INSTRUCTION:
Begin at the first line below and copy each line exactly, ending with the line where "tw.build('stem', M['twig'], SB)['kind']" appears.

DATASET CONTENT:
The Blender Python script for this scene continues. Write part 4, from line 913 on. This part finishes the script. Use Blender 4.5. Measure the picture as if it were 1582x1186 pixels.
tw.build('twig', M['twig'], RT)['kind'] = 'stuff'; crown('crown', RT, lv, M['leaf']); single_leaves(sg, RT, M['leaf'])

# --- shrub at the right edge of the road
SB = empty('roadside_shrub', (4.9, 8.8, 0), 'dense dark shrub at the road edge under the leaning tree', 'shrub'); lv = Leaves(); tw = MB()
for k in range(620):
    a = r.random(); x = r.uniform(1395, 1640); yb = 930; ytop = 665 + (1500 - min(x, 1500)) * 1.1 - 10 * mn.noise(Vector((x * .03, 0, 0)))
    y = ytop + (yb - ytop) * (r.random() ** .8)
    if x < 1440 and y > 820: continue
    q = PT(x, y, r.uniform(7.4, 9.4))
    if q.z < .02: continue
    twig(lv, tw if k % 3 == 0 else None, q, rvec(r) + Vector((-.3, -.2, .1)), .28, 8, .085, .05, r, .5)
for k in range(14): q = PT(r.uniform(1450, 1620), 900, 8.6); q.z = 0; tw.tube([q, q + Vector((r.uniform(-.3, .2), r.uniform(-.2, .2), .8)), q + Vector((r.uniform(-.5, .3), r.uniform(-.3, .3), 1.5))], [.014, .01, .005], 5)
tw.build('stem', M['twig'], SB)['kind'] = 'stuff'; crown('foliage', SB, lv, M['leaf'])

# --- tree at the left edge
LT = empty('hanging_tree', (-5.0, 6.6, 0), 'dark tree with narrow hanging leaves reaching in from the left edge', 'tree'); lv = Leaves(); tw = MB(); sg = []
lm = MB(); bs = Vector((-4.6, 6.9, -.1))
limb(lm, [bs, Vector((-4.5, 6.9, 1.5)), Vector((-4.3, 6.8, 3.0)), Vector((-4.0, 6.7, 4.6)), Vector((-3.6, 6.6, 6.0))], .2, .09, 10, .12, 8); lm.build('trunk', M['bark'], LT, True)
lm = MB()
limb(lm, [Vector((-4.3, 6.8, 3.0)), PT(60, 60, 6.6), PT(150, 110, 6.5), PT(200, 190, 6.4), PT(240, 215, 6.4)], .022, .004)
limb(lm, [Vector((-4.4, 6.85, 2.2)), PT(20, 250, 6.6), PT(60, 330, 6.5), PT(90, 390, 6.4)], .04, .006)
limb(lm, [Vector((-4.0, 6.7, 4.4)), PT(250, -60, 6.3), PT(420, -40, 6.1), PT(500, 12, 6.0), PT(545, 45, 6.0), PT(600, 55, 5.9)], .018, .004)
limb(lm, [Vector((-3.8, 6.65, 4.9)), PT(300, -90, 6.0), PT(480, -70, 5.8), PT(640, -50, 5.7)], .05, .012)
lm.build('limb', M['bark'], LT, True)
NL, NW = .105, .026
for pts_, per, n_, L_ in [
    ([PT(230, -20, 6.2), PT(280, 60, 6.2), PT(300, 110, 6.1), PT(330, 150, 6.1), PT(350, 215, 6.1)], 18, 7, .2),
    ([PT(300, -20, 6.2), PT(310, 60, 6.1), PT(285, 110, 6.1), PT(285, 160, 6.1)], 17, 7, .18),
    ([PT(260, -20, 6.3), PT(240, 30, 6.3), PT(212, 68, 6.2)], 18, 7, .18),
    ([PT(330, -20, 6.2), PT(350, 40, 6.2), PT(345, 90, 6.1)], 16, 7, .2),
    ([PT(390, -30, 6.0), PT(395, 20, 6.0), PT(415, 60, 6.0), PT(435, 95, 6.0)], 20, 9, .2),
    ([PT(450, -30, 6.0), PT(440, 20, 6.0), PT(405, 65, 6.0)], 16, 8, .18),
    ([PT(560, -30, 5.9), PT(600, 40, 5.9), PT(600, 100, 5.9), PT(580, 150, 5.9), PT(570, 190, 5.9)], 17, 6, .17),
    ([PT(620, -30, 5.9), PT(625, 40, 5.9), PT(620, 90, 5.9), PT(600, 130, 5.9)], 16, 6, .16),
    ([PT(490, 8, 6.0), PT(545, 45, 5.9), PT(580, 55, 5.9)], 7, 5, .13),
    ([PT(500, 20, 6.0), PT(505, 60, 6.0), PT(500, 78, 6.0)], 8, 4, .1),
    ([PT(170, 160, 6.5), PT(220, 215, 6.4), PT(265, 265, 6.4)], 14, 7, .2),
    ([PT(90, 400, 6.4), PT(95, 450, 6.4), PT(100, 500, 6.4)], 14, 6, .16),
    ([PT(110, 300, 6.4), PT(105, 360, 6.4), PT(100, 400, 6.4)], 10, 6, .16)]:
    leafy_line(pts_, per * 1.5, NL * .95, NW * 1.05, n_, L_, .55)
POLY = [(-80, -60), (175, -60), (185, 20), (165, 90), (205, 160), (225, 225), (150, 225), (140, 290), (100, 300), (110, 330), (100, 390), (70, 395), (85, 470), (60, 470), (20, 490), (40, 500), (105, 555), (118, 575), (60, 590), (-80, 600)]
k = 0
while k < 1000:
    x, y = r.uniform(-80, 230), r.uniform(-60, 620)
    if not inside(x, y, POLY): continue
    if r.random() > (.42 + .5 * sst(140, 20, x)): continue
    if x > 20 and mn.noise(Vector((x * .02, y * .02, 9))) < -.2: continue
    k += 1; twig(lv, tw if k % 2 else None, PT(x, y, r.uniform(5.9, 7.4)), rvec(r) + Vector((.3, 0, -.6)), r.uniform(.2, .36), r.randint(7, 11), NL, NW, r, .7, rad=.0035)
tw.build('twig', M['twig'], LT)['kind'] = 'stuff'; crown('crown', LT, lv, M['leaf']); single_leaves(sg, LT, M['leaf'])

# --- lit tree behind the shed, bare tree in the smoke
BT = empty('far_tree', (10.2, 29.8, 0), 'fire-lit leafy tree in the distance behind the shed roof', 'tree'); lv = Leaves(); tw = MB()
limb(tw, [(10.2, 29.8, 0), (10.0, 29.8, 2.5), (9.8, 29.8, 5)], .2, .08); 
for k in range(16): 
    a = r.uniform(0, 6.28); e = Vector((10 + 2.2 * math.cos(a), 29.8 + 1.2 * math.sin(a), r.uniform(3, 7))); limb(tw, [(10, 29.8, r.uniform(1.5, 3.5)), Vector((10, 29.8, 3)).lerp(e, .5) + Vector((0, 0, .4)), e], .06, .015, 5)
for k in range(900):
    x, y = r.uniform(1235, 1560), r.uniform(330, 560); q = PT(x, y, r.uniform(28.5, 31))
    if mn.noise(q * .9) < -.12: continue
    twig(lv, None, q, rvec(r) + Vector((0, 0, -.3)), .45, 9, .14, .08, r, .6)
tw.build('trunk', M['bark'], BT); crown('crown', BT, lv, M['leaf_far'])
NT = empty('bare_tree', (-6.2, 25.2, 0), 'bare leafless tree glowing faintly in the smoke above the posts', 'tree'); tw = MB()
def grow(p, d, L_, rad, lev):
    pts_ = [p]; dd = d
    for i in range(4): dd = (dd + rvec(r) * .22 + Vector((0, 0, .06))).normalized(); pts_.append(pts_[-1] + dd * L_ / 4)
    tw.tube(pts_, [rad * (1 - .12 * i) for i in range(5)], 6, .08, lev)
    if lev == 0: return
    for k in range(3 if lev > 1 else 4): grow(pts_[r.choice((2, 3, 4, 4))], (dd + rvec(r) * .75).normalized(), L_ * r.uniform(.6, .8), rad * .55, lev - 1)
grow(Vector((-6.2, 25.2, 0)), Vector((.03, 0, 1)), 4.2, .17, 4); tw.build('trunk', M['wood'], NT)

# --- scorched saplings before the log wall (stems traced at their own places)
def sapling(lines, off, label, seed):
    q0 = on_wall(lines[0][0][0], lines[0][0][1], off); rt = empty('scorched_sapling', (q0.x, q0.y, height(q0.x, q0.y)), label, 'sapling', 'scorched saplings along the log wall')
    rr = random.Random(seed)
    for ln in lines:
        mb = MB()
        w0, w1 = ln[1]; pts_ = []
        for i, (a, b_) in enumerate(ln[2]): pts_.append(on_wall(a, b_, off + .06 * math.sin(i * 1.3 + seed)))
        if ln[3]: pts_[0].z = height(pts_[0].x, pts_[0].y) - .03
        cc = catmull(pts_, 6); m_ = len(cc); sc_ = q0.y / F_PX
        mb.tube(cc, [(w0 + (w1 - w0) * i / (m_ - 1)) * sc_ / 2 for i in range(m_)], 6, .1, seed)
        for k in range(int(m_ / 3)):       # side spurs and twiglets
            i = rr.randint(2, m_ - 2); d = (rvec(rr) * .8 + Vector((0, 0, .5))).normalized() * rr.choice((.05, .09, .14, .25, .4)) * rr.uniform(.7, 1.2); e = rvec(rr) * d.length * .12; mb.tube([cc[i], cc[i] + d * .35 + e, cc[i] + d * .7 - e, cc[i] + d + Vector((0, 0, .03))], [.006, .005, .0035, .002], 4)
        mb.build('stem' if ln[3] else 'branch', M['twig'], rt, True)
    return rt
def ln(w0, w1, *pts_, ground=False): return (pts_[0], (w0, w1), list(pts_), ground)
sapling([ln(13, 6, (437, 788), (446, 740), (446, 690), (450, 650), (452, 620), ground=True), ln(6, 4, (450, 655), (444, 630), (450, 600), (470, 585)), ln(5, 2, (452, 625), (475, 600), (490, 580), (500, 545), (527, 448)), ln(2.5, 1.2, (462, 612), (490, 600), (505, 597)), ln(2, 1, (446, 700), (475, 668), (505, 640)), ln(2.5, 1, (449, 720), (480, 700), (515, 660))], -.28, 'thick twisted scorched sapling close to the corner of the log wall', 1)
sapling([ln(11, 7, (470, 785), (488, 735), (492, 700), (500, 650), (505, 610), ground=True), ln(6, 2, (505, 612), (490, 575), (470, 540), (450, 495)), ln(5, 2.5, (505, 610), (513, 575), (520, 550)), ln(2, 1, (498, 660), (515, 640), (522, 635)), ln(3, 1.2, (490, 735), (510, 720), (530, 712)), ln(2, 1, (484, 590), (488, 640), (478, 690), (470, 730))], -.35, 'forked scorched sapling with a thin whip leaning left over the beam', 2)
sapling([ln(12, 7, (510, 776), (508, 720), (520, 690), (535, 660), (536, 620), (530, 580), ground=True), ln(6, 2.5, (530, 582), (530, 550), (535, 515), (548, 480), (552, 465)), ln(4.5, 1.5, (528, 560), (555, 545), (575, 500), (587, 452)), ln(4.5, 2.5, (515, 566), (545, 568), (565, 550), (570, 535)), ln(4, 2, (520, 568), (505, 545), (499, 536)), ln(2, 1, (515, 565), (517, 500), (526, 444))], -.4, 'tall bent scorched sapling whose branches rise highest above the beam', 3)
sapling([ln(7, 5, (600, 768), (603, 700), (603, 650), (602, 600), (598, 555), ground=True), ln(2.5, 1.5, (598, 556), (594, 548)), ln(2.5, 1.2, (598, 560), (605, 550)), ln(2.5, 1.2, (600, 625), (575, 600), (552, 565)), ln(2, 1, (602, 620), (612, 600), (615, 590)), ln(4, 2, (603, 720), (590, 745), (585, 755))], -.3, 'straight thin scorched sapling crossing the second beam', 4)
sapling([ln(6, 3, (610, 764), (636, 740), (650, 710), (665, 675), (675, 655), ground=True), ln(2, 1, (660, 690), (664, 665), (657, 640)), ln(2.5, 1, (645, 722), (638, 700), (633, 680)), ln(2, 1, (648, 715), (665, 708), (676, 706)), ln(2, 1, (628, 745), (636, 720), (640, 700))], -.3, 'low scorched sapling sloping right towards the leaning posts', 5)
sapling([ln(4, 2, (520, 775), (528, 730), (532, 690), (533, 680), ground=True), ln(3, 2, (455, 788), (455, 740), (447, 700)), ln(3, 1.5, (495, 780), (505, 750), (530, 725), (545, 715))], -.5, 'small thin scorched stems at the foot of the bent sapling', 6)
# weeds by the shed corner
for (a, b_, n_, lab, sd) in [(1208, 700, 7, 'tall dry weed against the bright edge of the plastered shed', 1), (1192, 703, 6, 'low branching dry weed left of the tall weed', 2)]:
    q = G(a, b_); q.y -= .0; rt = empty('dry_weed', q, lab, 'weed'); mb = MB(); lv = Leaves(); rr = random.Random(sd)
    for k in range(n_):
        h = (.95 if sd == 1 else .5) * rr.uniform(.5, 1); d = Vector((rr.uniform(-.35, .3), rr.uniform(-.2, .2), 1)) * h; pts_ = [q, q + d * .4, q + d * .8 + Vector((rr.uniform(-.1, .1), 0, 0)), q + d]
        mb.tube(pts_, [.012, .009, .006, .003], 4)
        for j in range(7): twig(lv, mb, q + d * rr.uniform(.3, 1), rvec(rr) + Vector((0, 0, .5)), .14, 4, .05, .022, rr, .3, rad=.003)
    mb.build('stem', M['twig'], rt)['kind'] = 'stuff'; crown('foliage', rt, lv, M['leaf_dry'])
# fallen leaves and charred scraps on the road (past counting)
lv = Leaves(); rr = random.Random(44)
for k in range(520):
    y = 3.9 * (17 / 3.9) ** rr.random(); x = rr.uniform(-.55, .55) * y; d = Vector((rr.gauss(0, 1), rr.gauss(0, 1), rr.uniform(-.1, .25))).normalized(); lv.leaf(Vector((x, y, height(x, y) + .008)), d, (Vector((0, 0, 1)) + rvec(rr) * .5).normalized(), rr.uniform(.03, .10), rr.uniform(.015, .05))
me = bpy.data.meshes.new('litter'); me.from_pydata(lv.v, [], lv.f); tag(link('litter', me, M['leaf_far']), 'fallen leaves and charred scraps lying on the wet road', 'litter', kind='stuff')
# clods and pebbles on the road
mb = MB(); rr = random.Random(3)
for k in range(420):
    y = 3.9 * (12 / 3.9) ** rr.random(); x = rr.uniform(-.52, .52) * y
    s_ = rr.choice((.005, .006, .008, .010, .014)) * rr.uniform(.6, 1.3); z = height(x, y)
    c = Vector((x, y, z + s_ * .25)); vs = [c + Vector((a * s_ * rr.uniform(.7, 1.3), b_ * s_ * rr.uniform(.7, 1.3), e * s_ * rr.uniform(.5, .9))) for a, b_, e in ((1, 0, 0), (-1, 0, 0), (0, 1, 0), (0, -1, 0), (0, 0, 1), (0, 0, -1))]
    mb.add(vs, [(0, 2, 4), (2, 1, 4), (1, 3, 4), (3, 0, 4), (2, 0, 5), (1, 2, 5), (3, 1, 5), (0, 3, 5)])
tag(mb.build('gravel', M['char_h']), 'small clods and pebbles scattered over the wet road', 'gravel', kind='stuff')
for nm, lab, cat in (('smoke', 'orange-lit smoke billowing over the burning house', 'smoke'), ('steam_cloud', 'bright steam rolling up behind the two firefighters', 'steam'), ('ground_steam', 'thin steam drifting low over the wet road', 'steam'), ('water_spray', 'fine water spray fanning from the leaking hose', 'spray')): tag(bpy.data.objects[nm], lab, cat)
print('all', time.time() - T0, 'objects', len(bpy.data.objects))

COMPLETE RESPONSE:
The Blender Python script for this scene continues. Write part 4, from line 913 on. This part finishes the script. Use Blender 4.5. Measure the picture as if it were 1582x1186 pixels.
tw.build('twig', M['twig'], RT)['kind'] = 'stuff'; crown('crown', RT, lv, M['leaf']); single_leaves(sg, RT, M['leaf'])

# --- shrub at the right edge of the road
SB = empty('roadside_shrub', (4.9, 8.8, 0), 'dense dark shrub at the road edge under the leaning tree', 'shrub'); lv = Leaves(); tw = MB()
for k in range(620):
    a = r.random(); x = r.uniform(1395, 1640); yb = 930; ytop = 665 + (1500 - min(x, 1500)) * 1.1 - 10 * mn.noise(Vector((x * .03, 0, 0)))
    y = ytop + (yb - ytop) * (r.random() ** .8)
    if x < 1440 and y > 820: continue
    q = PT(x, y, r.uniform(7.4, 9.4))
    if q.z < .02: continue
    twig(lv, tw if k % 3 == 0 else None, q, rvec(r) + Vector((-.3, -.2, .1)), .28, 8, .085, .05, r, .5)
for k in range(14): q = PT(r.uniform(1450, 1620), 900, 8.6); q.z = 0; tw.tube([q, q + Vector((r.uniform(-.3, .2), r.uniform(-.2, .2), .8)), q + Vector((r.uniform(-.5, .3), r.uniform(-.3, .3), 1.5))], [.014, .01, .005], 5)
tw.build('stem', M['twig'], SB)['kind'] = 'stuff'; crown('foliage', SB, lv, M['leaf'])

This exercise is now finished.